Look for "script" in the listing below. Gather each line that contains it.
········
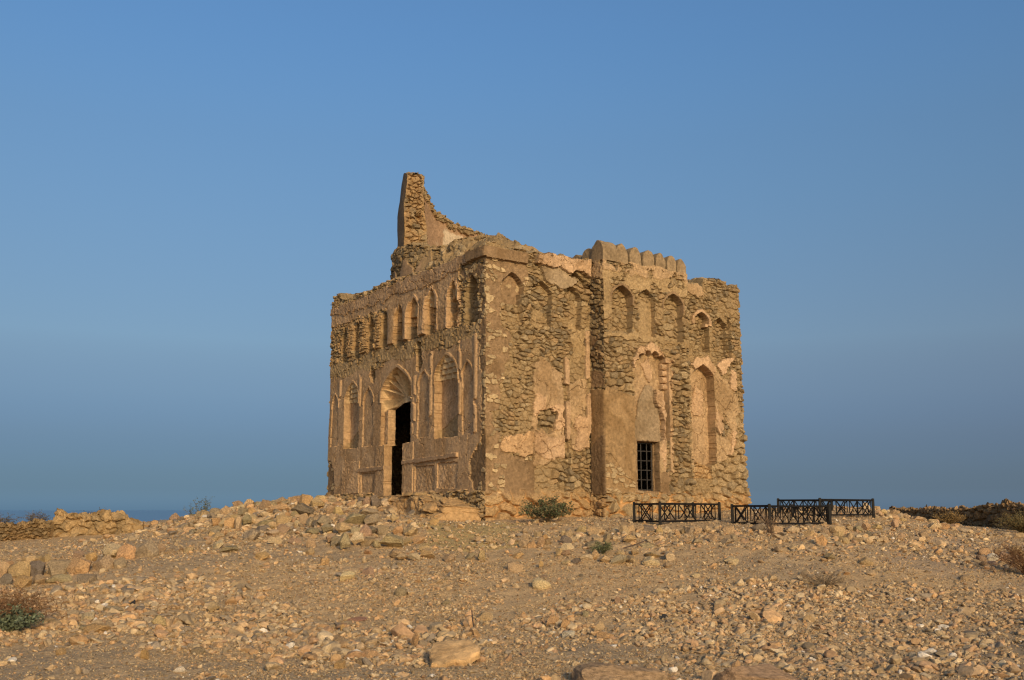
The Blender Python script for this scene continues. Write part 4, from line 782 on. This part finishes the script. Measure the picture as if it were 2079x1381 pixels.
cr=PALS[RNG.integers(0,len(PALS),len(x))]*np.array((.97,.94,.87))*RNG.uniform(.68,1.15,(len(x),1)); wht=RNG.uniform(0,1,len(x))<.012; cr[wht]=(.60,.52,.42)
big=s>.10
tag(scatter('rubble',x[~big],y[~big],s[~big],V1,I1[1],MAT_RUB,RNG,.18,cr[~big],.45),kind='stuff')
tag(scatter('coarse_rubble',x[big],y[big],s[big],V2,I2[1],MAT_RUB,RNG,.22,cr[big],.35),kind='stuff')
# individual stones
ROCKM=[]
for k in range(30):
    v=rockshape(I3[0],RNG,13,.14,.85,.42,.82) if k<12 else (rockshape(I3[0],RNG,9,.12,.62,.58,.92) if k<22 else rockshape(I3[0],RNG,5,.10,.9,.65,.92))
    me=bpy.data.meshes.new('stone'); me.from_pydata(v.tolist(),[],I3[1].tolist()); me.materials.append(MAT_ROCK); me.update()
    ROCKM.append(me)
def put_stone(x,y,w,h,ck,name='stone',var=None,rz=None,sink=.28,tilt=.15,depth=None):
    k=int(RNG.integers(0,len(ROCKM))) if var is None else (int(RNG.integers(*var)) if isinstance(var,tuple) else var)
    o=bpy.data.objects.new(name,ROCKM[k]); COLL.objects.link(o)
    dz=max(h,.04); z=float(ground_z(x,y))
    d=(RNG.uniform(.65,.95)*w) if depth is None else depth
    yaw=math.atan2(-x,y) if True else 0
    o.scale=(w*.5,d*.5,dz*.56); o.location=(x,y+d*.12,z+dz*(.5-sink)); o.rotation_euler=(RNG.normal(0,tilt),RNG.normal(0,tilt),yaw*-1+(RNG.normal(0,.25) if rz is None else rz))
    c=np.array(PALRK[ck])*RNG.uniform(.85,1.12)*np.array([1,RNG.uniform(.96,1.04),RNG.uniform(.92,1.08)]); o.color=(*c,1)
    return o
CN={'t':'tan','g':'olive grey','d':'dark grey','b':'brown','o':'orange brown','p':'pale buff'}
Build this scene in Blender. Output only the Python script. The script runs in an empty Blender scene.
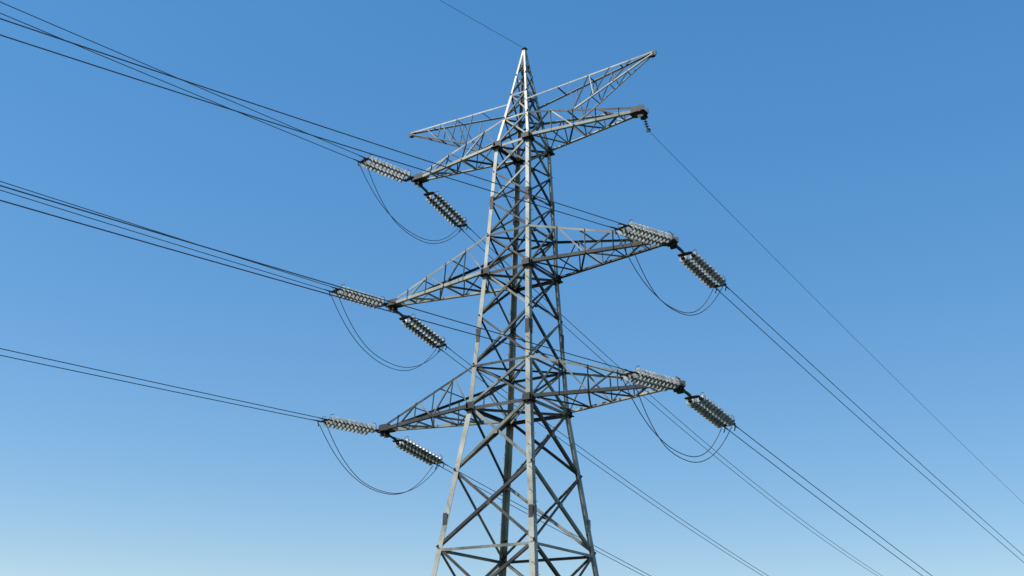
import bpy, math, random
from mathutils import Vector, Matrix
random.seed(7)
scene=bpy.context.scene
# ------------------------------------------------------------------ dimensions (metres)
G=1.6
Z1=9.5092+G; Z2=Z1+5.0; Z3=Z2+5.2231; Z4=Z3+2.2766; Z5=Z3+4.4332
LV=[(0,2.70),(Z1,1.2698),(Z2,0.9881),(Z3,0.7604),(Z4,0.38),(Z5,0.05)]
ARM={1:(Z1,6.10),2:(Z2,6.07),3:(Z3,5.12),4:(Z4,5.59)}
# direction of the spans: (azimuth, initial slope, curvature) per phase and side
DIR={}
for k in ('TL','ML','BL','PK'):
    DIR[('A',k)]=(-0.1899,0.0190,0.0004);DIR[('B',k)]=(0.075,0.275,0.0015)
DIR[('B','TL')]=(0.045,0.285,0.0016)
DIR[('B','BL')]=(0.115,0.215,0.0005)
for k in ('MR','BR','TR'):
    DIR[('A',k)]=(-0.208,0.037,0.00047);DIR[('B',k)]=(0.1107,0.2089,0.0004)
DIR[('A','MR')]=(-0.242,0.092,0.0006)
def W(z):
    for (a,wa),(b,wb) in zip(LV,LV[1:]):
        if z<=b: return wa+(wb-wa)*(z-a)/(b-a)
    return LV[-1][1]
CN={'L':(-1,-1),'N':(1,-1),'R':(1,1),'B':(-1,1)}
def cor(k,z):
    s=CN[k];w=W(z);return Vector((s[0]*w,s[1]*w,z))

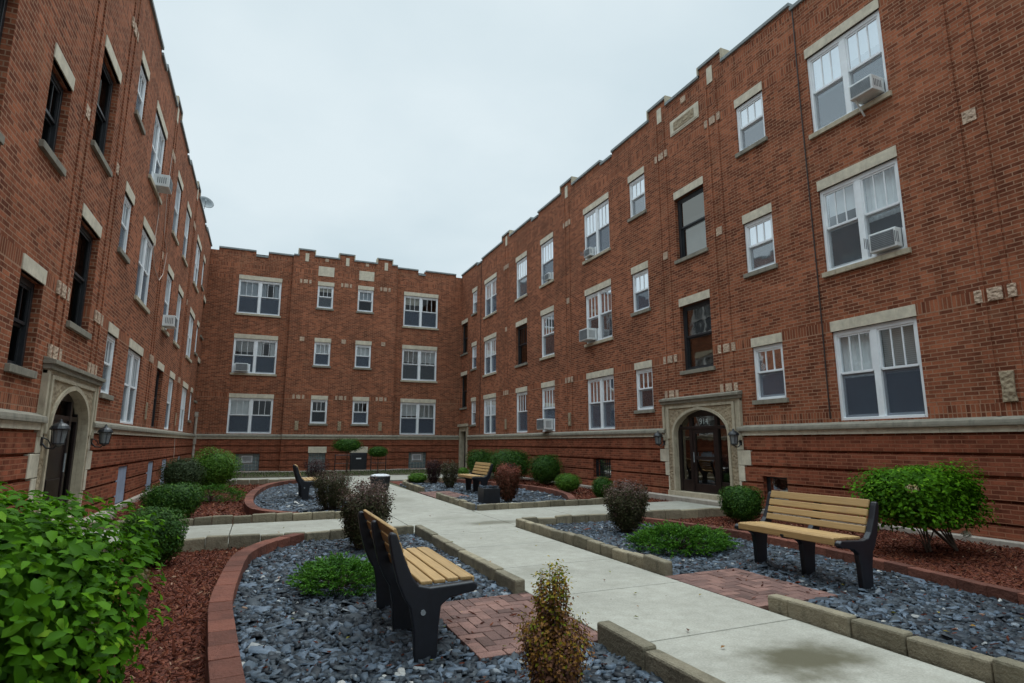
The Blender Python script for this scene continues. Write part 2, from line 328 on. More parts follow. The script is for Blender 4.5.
········
▶ [Result of this exercise]:
The Blender Python script for this scene continues. Write part 4, from line 782 on. This part finishes the script. Measure the picture as if it were 2079x1381 pixels.
Build this scene in Blender. Output only the Python script. The script runs in an empty Blender scene.
The Blender Python script for this scene continues. Write part 2, from line 328 on. More parts follow. The script is for Blender 4.5.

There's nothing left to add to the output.